What is needed:
Where a line contains the word "follow", copy that line.

### Supplied records

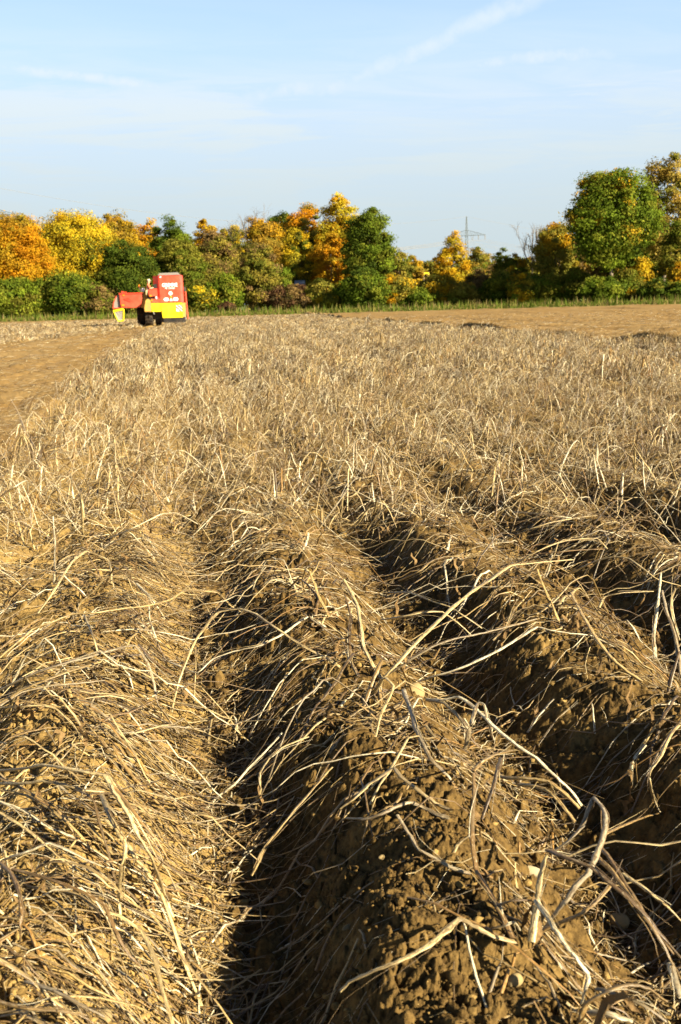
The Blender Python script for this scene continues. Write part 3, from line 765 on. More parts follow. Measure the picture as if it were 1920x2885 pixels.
Z1, Z2, Z3, Z4 = ((0, 1400), 960/1568), ((960, 1400), 960/1568), ((0, 2100), 960/1568), ((960, 2100), 960/1568)
HEROES = [
 ('pale potato plant on the middle ridge, long stems arching over the black furrow', [
  (Z2, [(185,842),(240,790),(330,690),(430,590),(520,505),(620,425),(700,375),(780,318),(880,305),(980,296),(1070,288)], .0, .13, .06, .0062, 1),
  (Z2, [(220,815),(330,745),(420,690),(520,655),(640,630),(730,608),(820,585),(900,562)], .0, .10, .05, .0055, 6),
  (Z2, [(190,835),(140,760),(105,680),(95,590),(80,500),(45,430),(15,380)], .0, .08, .16, .0062, 1),
  (Z2, [(360,848),(470,815),(560,785),(650,745),(740,700),(830,645),(905,600),(970,615),(1060,628),(1160,640),(1260,690)], .0, .08, .02, .0058, 2),
  (Z2, [(188,835),(180,900),(190,965)], .0, .01, -.01, .006, 3),
  (Z2, [(85,830),(45,750),(40,650),(50,560),(20,450)], .0, .06, .13, .0048, 5),
  (Z1, [(1568,785),(1500,740),(1400,690),(1280,610),(1180,540),(1110,515),(1010,530),(960,580),(900,660),(860,750),(820,860),(790,990)], .0, .08, -.12, .0055, 1),
  (Z1, [(1500,600),(1420,550),(1290,640),(1180,690),(1080,710),(980,745),(910,810),(830,780),(740,745)], .0, .03, -.10, .005, 2)]),
 ('big potato plant with looped stems on the brown ridge, bottom right corner', [
  (Z4, [(880,905),(895,800),(910,700),(920,600),(950,500)], .0, .05, .11, .0062, 1),
  (Z4, [(940,845),(990,770),(1040,710),(1080,650),(1140,590),(1165,530),(1195,460),(1220,370),(1215,300),(1165,240),(1140,290),(1110,370),(1050,440),(990,480)], .0, .10, .03, .0058, 6),
  (Z4, [(920,860),(1000,820),(1100,780),(1160,735),(1230,660),(1270,620)], .0, .04, .07, .0056, 3),
  (Z4, [(900,715),(960,800),(1010,880),(1060,950),(1140,1050),(1130,1120),(1110,1190)], .06, .06, .0, .0052, 2),
  (Z4, [(950,485),(1050,520),(1150,560),(1250,640),(1340,720),(1420,800),(1490,890),(1568,980)], .10, .10, .02, .0055, 5),
  (Z4, [(1180,510),(1260,590),(1320,680),(1400,790),(1470,890),(1520,990),(1568,1080)], .08, .08, .0, .005, 3),
  (Z4, [(1300,590),(1400,660),(1500,740),(1580,820)], .05, .06, .03, .0042, 1),
  (Z4, [(1195,470),(1240,520),(1300,620),(1380,740),(1450,850),(1530,960)], .07, .07, .0, .004, 4)]),
 ('potato plant with dark grey upright stems low on the brown ridge', [
  (Z4, [(790,890),(745,790),(710,720),(660,640),(620,560),(605,430),(605,320),(615,220),(610,130)], .0, .05, .13, .0052, 4),
  (Z4, [(600,590),(520,570),(440,520),(360,480),(310,400),(260,320)], .01, .03, .05, .0052, 6),
  (Z4, [(800,905),(700,880),(630,840),(545,800),(490,850),(420,910),(340,960),(250,1000),(150,1040),(40,1090),(0,1130)], .0, .05, .0, .0058, 1),
  (Z4, [(730,735),(800,710),(900,715)], .03, .05, .04, .004, 5),
  (Z4, [(700,840),(760,830),(800,812),(825,850)], .01, .04, .01, .0034, 2),
  (Z4, [(610,120),(660,70),(720,40),(790,25)], .12, .12, .06, .0045, 3)]),
 ('potato plant with thick grey stems on the middle ridge beside a round stone', [
  (Z2, [(290,890),(310,940),(330,1000),(350,1070),(385,1143),(420,1210),(470,1260),(510,1300)], .05, .05, .0, .0072, 6),
  (Z2, [(400,930),(470,935),(545,920),(610,965),(660,1010),(720,1070),(810,1143),(900,1200),(970,1270),(1060,1350),(1110,1420)], .0, .06, .0, .0062, 2),
  (Z2, [(400,935),(480,950),(560,1030),(600,1090)], .0, .02, .0, .0068, 6),
  (Z2, [(575,1160),(600,1040),(630,950),(660,960),(680,1040),(700,1110)], .0, .08, .0, .0048, 6),
  (Z4, [(510,300),(470,285),(400,240),(340,195),(280,150),(245,105),(180,150),(130,180),(60,250),(0,290)], .01, .05, .0, .0056, 1),
  (Z4, [(500,335),(450,320),(390,290),(320,262),(260,280),(190,315),(110,340),(30,335)], .0, .04, .0, .0062, 6),
  (Z4, [(740,60),(720,130),(700,200),(650,340)], .05, .04, .0, .0048, 5),
  (Z4, [(730,145),(820,150),(900,155),(965,170),(1040,230),(1100,290)], .01, .03, .0, .0072, 0),
  (Z4, [(820,180),(900,190),(970,220),(1030,290),(1080,350)], .005, .02, .0, .006, 0)]),
 ('potato plant with long pale stems sweeping from the left edge down to the middle furrow', [
  (Z3, [(0,115),(100,110),(200,90),(300,105),(400,125),(485,140),(520,210),(560,270),(600,330),(640,420),(690,500),(730,600),(760,690),(800,790)], .03, .10, -.17, .0058, 1),
  (Z3, [(0,175),(100,175),(200,165),(290,180),(380,205),(480,215)], .02, .07, .05, .0065, 1),
  (Z3, [(470,230),(500,310),(540,390),(580,460),(562,560),(550,700),(555,830)], .06, .04, -.16, .0052, 1),
  (Z3, [(490,150),(580,260),(650,350),(720,430),(765,510),(735,560),(700,650),(705,760)], .07, .0, -.16, .0042, 7),
  (Z3, [(0,310),(100,370),(200,450),(330,560),(450,650),(520,780),(560,890),(600,970)], .02, -.03, -.16, .004, 1),
  (Z3, [(0,205),(120,230),(240,300),(340,380),(420,470),(560,560),(660,640)], .02, -.01, -.16, .0042, 0),
  (Z3, [(0,260),(110,300),(230,380),(330,420),(440,490),(520,560)], .02, -.01, -.1, .0048, 2),
  (Z3, [(0,150),(140,220),(260,290),(340,400)], .03, .03, -.03, .0045, 3)]),
 ('potato plant with a sharply broken pale stem on the left ridge at the bottom left', [
  (Z3, [(20,525),(100,500),(170,470),(230,450),(330,490),(450,550),(560,580)], .02, .06, -.03, .0050, 2),
  (Z3, [(0,540),(60,600),(95,700),(98,800),(95,900)], .03, .05, .0, .0044, 4),
  (Z3, [(20,530),(10,600),(5,680)], .02, .03, .0, .004, 5),
  (Z3, [(60,570),(180,600),(330,650),(470,720),(510,800),(550,890),(600,970),(680,1050),(760,1160),(830,1230)], .01, -.01, -.18, .0042, 4),
  (Z3, [(120,1090),(250,1130),(360,1190),(480,1250)], .01, .03, .0, .0048, 6),
  (Z3, [(0,1180),(130,1210),(280,1220),(400,1240)], .01, .02, .0, .0042, 3)]),
 ('long bowed potato stems fanning from the left edge over the pale sunlit ridge', [
  (Z1, [(0,740),(80,670),(150,610),(230,580),(330,540),(430,535),(560,515),(680,500),(780,475),(860,430),(1000,440),(1060,500),(1110,530)], .02, .11, -.06, .0056, 0),
  (Z1, [(0,890),(120,830),(250,780),(400,740),(520,705),(620,685),(680,760),(710,860),(730,960),(790,1040),(830,1100)], .02, .09, -.17, .0055, 6),
  (Z1, [(0,950),(100,890),(220,840),(330,800),(460,760)], .01, .06, .06, .0062, 0),
  (Z1, [(0,960),(100,900),(230,870),(350,860),(480,845)], .01, .04, .02, .0052, 6),
  (Z1, [(0,970),(100,965),(180,960),(260,975),(340,1050),(390,1130)], .01, .03, -.03, .005, 1),
  (Z1, [(0,700),(120,600),(200,560),(300,590),(370,625)], .02, .07, .02, .0045, 3),
  (Z1, [(640,680),(700,750),(800,820),(920,900),(990,960)], .0, -.03, -.17, .004, 4)]),
 ('small potato plant with kinked white stems above the middle furrow on the left', [
  (Z1, [(510,190),(600,150),(700,100),(740,80),(815,75),(910,125)], .01, .12, .03, .0046, 2),
  (Z1, [(175,535),(250,430),(330,300),(380,260),(405,250),(500,290),(512,340),(515,400)], .0, .09, .0, .0045, 1),
  (Z1, [(630,400),(700,470),(760,560)], .0, .02, -.05, .005, 2),
  (Z1, [(390,545),(430,640),(450,710)], .03, .04, .0, .0048, 1),
  (Z1, [(250,395),(255,240),(245,90)], .0, .07, .14, .0042, 2),
  (Z1, [(720,650),(690,570),(685,500)], .0, .02, .04, .0034, 2),
  (Z1, [(890,970),(900,820),(902,690)], -.16, -.08, -.02, .0024, 1)]),
 ('potato plant with stout leaning stem on the second ridge, right of the shadowed furrow', [
  (Z2, [(1390,850),(1320,805),(1250,745),(1190,670),(1140,590),(1100,520),(1060,440)], .0, .05, .08, .0068, 0),
  (Z2, [(1050,355),(1110,325),(1190,290),(1270,275),(1330,285),(1400,335),(1460,380),(1568,410)], .0, .10, .02, .0052, 1),
  (Z2, [(1450,740),(1440,650),(1455,540),(1465,450),(1475,350)], .0, .09, .17, .0056, 2),
  (Z2, [(1568,820),(1540,640),(1500,520),(1480,430)], .0, .08, .13, .0056, 6),
  (Z2, [(1190,510),(1215,460),(1300,440),(1440,435)], .02, .06, .04, .0042, 1),
  (Z2, [(1560,660),(1530,560),(1520,480),(1540,420)], .0, .07, .12, .005, 1)]),
 ('potato plants tangled low over the far side of the black furrow with curved tan stems', [
  (Z2, [(270,385),(360,345),(420,295),(480,275),(560,273),(660,270)], .0, .08, .04, .0052, 0),
  (Z2, [(190,565),(290,550),(390,530),(470,530),(540,580),(600,635)], .0, .05, -.02, .0056, 1),
  (Z2, [(220,440),(320,440),(420,480),(500,505),(580,555),(650,605)], .0, .05, -.02, .0050, 1),
  (Z2, [(790,320),(860,275),(950,230),(1040,200),(1180,190),(1230,240)], .0, .09, .02, .0046, 1),
  (Z2, [(780,190),(880,145),(980,115),(1100,95),(1180,85)], .0, .08, .03, .0046, 1),
  (Z2, [(800,70),(900,75),(1000,90),(1100,100)], .02, .05, .02, .0046, 2),
  (Z2, [(800,320),(880,370),(960,430)], .03, .03, .0, .0044, 0),
  (Z2, [(880,265),(1000,255),(1100,245),(1215,240)], .03, .06, .04, .003, 7),
  (Z2, [(700,660),(760,600),(800,520),(880,430)], .0, .02, .03, .0034, 1)]),
 ('thin curved stems hanging into the black furrow at the right edge', [
  (Z2, [(1395,1143),(1440,1070),(1500,1020),(1568,1005)], -.05, .0, .02, .0044, 1),
  (Z2, [(1568,1040),(1520,1090),(1475,1190),(1425,1260),(1422,1310),(1442,1390),(1470,1450)], .02, .02, -.12, .0044, 1),
  (Z4, [(1400,0),(1350,60),(1330,140)], .0, .0, -.05, .0044, 2),
  (Z4, [(1215,410),(1300,370),(1400,330),(1470,310)], -.02, -.05, -.10, .0038, 3),
  (Z2, [(860,1085),(910,1010),(980,930)], -.18, -.18, -.18, .004, 2),
  (Z2, [(910,1143),(1000,1020),(1090,940)], -.18, -.18, -.18, .002, 6)]),
 ('two bent pale stems standing in the shaded left side of the middle ridge', [
  (Z3, [(1180,290),(1200,200),(1195,130),(1240,60),(1300,10),(1420,-40)], -.14, -.03, -.0, .0042, 1),
  (Z3, [(940,295),(1000,240),(1080,180),(1140,110),(1220,30),(1300,-60)], -.19, -.12, -.05, .0048, 2),
  (Z3, [(1160,600),(1220,470),(1330,330),(1450,190),(1530,100)], -.15, -.06, -.0, .004, 0),
  (Z3, [(900,460),(960,430),(1050,400)], -.18, -.18, -.16, .003, 4)]),
 ('short pale stems leaning over one another at the very bottom right', [
  (Z4, [(1100,1280),(1130,1190),(1230,1130),(1330,1100),(1420,1120),(1500,1180)], .0, .06, .02, .0052, 3),
  (Z4, [(1145,1225),(1240,1240),(1340,1270)], .01, .02, .01, .0072, 2),
  (Z4, [(1180,1120),(1280,1150),(1400,1200),(1500,1270)], .01, .03, .01, .0048, 6),
  (Z4, [(1520,1010),(1545,1090),(1568,1160)], .02, .03, .02, .0058, 2)]),
 ('kinked white stem standing out against the lifted strip at the left edge', [
  (((0,860), 960/1568), [(-10,890),(60,840),(125,805),(132,880)], .0, .13, .02, .0052, 2),
  (((0,860), 960/1568), [(340,890),(332,830),(328,770)], .0, .06, .14, .005, 2),
  (((0,860), 960/1568), [(220,665),(300,640),(360,600),(390,625)], .0, .12, .05, .0046, 2),
  (((0,860), 960/1568), [(180,680),(120,580),(90,500),(50,430)], .0, .12, .19, .0046, 0)]),
]
for lab, stems in HEROES:
    parts = [hero(p, z[0], z[1], h0, hm, h1, r, c) for z, p, h0, hm, h1, r, c in stems]
    loc = parts[0][0][:8].mean(0)
    o = tag(empty('potato_plant', tuple(loc)), lab, 'plant')
    for ii, d_ in enumerate(parts):
        v, f, a = to_local(d_, loc); link('stem', mesh('stem', v, f, a, True), M_STRAW, o)
        if ii % 2 == 0:
            vv = d_[0]; j = rng.integers(8, max(9, len(vv)-8), 2)
            for jj in j:
                lf = crumpled(vv[jj:jj+1], 0.04+0.07*rng.random(1), 0.003+0.004*rng.random(1))
                v, f, a = to_local(lf, loc)
                if lab.find('furrow') > 0 or ii == 0: link('withered_leaf', mesh('withered_leaf', v, f, a), M_WITHER, o)


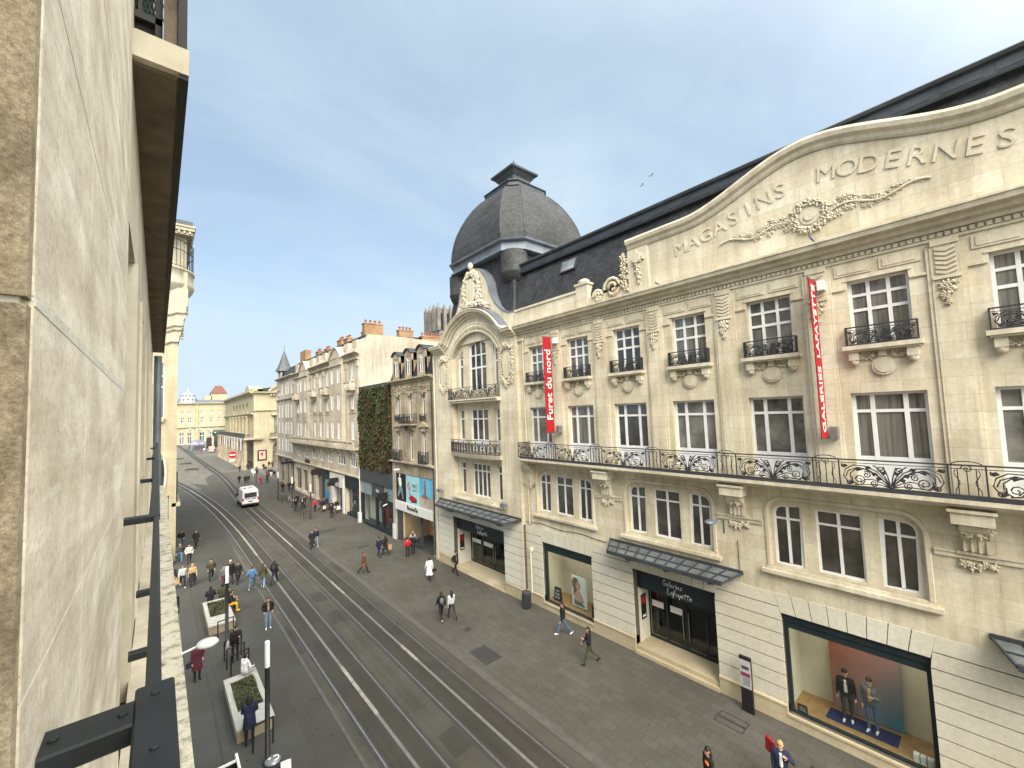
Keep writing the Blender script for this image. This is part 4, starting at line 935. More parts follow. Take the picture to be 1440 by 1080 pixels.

######

Solution to this exercise:
The Blender Python script for this scene continues. Write part 3, from line 765 on. More parts follow. Measure the picture as if it were 1920x2885 pixels.
Keep writing the Blender script for this image. This is part 4, starting at line 935. More parts follow. Take the picture to be 1440 by 1080 pixels.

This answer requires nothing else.